OH2: The fact a SW had a laundry list of 182 things to search for and seize isn’t fatal where def doesn’t show what was overseized

The search warrant here was for illegal fireworks and listed 182 items to be seized, including fireworks. “Johnson also contends the warrant is invalid because it authorized the seizure of a boilerplate list of 182 items, all or most of which he claims lack a relationship to possessing fireworks.” First, this wasn’t presented in the motion to suppress. Second, it fails on the merits because he doesn’t show that things weren’t seized that aren’t pertinent to the offense under investigation. State v. Johnson, 2020-Ohio-4159, 2020 Ohio App. LEXIS 3055 (2d Dist. Aug. 21, 2020):

[*P27] Second, the record before us does not reveal what items were seized from Johnson’s parents’ property. Nor does the record establish that the trial court knew the identity of the items seized when it issued its suppression ruling. The record on appeal does not include an inventory sheet or anything else identifying what was found when the search warrant was executed. That being so, Johnson cannot demonstrate that he was prejudiced by the improper seizure of any non-contraband items or items for which probable cause did not exist. In the absence of evidence before the trial court at the time of its suppression ruling regarding the items seized, we find no plain error in the trial court’s suppression ruling. Cf. Terrell at ¶ 69 (“Regarding the non-contraband items listed above seized in the course of the search, there was no evidence before the trial court regarding any items seized. As noted above, in addressing the trial court’s decision on the motion to suppress, we will not consider the testimony adduced at trial. Plain error is not demonstrated.”).
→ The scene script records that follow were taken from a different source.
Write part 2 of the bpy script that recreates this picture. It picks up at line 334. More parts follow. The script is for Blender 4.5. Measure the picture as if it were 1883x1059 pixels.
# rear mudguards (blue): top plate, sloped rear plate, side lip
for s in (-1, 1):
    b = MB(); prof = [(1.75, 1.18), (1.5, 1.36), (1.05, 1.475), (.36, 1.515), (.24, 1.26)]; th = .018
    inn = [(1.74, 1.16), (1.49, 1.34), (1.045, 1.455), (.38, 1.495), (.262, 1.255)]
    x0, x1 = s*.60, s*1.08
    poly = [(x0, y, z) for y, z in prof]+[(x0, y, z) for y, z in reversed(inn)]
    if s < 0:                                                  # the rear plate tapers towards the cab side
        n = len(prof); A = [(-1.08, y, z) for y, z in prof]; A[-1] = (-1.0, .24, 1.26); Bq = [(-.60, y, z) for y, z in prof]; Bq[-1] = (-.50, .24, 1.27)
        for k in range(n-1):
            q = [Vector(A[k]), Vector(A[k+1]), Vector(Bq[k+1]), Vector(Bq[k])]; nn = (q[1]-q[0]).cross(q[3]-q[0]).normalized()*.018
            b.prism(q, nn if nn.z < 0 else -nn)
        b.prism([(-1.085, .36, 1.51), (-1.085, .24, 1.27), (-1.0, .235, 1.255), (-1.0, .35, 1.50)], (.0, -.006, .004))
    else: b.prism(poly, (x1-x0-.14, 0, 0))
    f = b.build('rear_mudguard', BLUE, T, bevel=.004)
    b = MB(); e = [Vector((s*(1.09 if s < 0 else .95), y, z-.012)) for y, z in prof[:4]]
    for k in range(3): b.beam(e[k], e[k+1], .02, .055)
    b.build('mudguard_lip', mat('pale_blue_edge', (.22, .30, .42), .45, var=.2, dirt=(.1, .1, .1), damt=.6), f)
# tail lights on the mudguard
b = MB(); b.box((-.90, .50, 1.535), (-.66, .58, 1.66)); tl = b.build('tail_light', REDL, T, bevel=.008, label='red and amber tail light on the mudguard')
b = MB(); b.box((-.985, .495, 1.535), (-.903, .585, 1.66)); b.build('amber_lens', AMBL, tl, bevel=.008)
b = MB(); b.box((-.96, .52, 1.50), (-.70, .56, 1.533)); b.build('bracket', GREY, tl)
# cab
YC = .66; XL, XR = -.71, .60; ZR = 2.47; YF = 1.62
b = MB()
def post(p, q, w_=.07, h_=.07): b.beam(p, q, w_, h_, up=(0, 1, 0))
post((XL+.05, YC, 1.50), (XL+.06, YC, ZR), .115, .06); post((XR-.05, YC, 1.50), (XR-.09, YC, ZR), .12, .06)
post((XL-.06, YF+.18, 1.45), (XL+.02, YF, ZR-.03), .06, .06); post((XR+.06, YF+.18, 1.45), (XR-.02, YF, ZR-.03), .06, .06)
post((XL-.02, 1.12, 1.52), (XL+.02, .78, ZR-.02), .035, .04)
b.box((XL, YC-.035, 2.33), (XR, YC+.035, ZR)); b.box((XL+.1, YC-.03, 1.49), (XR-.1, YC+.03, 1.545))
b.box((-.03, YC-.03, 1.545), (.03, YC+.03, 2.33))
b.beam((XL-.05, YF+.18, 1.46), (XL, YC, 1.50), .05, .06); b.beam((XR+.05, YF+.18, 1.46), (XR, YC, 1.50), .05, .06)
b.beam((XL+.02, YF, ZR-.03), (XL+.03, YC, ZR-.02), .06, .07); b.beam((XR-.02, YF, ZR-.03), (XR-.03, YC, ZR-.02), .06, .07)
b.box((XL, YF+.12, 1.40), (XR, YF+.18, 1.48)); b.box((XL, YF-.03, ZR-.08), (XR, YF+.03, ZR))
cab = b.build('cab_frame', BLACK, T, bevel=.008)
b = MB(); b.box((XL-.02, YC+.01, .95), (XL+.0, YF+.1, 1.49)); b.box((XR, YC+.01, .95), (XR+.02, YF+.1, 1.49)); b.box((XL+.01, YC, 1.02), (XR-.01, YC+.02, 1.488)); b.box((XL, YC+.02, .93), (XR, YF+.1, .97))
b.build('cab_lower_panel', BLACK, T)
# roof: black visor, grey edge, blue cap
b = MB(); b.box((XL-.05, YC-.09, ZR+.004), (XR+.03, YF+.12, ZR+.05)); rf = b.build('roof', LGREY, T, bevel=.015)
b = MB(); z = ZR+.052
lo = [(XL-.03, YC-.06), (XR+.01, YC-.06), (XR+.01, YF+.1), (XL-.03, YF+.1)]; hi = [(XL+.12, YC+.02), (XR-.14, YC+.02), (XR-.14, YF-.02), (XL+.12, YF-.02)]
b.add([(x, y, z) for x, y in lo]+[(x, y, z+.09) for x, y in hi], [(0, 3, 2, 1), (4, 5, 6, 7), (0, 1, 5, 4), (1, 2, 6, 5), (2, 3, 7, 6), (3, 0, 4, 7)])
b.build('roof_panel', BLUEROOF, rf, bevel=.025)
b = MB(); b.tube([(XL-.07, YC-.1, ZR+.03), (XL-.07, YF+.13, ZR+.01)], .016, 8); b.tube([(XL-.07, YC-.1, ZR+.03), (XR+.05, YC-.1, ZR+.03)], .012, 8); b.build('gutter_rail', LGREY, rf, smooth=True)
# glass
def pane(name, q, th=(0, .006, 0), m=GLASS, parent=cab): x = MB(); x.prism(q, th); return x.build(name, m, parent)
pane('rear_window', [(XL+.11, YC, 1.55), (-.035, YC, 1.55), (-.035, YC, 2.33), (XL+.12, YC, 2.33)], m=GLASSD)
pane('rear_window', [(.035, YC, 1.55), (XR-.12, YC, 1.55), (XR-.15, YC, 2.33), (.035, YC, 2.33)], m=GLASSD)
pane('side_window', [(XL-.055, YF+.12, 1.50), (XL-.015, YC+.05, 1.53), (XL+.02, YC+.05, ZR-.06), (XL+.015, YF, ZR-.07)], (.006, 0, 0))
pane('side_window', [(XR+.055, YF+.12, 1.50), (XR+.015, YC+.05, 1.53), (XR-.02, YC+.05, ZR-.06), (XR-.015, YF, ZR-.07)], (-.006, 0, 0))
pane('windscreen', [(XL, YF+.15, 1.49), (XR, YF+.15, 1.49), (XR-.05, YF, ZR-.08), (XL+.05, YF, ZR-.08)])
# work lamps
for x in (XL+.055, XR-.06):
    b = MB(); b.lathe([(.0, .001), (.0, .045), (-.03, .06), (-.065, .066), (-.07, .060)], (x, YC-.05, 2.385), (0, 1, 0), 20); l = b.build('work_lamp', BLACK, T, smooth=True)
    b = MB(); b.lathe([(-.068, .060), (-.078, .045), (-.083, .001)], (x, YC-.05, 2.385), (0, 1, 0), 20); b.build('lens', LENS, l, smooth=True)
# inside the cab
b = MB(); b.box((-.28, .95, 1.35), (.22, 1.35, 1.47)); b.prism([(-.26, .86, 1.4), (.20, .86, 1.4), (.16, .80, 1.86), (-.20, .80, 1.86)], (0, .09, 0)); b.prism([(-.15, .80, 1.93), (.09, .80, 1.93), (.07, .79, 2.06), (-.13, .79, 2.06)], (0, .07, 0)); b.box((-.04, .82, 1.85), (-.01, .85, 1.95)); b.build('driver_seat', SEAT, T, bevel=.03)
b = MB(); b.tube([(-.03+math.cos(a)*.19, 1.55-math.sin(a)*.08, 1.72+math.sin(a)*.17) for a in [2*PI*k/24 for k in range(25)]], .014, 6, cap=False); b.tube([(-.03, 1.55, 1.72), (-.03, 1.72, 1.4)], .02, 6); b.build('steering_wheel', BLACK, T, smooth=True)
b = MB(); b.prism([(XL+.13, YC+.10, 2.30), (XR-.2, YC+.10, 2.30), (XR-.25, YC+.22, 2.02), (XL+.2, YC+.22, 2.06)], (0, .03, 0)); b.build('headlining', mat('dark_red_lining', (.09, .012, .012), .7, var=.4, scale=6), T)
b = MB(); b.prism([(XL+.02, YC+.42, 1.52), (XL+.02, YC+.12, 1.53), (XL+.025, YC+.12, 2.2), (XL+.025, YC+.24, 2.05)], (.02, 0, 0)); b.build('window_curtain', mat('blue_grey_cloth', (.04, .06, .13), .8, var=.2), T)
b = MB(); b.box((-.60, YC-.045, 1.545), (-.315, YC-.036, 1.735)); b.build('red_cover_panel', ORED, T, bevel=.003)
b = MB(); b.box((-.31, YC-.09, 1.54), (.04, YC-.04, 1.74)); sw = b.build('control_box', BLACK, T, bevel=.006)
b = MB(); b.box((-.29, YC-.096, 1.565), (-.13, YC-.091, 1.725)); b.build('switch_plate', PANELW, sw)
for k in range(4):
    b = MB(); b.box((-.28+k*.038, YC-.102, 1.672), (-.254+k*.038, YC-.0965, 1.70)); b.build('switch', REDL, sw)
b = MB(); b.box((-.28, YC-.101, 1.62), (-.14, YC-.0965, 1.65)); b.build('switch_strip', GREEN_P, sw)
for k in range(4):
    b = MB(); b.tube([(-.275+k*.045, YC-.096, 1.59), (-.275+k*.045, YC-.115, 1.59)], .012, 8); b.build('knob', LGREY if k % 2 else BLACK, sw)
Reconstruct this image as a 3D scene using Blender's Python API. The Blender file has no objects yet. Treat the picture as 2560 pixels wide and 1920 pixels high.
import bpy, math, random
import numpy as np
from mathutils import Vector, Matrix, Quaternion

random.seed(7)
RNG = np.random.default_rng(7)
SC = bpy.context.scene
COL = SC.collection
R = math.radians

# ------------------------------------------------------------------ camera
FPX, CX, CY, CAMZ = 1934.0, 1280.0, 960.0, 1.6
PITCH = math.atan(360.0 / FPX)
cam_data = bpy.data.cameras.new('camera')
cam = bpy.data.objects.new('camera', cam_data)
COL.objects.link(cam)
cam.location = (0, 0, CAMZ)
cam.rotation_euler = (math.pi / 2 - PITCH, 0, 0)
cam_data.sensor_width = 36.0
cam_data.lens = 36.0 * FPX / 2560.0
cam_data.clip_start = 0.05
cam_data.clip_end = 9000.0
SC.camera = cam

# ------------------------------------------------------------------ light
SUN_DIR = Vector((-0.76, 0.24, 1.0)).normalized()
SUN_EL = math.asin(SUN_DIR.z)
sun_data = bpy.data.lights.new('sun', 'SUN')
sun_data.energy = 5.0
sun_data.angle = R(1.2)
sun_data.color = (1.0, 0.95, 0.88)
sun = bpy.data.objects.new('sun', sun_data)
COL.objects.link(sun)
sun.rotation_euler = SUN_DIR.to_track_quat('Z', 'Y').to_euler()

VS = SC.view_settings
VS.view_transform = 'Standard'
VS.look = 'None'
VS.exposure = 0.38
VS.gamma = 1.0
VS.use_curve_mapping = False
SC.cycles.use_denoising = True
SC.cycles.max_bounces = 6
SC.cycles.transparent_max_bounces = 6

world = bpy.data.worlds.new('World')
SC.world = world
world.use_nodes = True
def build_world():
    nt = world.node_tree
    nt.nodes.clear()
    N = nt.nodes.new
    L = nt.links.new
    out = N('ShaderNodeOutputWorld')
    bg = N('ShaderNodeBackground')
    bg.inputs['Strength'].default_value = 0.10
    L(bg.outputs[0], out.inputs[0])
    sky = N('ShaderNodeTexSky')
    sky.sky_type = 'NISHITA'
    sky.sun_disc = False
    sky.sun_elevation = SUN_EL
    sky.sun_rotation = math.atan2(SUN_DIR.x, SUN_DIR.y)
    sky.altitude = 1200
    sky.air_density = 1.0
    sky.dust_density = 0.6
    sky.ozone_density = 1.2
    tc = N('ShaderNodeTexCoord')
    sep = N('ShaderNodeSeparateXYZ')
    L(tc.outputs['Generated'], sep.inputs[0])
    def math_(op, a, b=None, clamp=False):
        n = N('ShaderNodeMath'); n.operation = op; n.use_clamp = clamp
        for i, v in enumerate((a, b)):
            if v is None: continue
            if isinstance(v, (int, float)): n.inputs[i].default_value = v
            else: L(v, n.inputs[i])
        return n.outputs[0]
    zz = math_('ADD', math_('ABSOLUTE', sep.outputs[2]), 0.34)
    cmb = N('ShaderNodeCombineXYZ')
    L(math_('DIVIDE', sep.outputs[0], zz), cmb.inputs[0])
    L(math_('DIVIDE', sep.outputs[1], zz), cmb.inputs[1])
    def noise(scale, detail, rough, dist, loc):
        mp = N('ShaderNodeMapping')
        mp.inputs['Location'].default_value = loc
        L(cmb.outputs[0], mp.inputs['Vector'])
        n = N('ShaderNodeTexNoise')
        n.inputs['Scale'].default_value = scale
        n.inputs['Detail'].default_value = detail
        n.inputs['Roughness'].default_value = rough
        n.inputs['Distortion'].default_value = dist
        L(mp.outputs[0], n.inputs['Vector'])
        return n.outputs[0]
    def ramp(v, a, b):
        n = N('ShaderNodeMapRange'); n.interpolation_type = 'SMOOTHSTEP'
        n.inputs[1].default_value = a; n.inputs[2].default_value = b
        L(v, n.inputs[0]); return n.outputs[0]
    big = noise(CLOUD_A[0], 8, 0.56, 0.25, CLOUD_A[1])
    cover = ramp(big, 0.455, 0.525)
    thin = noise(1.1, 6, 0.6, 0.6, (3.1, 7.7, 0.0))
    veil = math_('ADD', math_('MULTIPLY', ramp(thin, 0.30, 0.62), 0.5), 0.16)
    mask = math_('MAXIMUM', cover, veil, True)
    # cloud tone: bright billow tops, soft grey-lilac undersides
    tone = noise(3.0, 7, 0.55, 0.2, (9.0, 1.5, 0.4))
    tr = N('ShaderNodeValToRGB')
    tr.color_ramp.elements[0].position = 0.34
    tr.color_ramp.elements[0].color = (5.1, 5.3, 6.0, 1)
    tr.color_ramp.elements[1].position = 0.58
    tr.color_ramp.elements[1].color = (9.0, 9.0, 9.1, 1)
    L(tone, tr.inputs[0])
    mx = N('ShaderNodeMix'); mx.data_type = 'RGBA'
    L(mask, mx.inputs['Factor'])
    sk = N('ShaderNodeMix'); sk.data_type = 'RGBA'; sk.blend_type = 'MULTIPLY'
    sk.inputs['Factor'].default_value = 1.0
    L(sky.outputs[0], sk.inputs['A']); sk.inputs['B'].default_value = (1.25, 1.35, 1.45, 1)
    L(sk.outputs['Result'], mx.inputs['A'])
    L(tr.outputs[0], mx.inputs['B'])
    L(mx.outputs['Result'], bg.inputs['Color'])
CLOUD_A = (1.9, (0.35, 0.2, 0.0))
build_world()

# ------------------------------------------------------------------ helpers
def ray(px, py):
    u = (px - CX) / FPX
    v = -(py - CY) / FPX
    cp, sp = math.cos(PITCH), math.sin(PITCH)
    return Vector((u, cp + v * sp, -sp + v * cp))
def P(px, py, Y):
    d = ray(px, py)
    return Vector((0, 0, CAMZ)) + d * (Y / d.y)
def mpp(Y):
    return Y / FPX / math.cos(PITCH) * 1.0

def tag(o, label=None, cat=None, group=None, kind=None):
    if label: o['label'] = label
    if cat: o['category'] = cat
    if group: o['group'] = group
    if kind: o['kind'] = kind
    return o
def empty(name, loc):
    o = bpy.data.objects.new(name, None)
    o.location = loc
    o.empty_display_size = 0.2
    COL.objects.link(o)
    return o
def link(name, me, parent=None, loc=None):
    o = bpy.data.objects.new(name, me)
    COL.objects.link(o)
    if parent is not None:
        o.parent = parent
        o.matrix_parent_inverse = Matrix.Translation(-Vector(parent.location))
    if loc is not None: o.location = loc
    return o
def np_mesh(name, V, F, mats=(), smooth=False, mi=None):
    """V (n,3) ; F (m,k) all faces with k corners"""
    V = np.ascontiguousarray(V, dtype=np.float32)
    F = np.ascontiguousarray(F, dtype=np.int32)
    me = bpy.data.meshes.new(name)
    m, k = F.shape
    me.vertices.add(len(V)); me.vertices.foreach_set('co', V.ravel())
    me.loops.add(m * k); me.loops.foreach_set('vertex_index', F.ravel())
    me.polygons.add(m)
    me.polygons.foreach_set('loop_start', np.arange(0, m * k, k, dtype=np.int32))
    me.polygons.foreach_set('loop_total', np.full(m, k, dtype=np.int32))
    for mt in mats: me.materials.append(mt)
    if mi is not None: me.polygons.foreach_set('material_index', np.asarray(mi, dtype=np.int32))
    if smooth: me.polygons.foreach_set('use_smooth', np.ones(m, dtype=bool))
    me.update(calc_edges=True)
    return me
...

[*P28] The final issue under Johnson’s first assignment of error is whether the good-faith exception to the exclusionary rule applies. Given that we have rejected each of Johnson’s challenges to the search warrant for his parents’ property, we need not address the good-faith exception. In light of our reasoning above, the good-faith issue is moot. Johnson’s first assignment of error is overruled.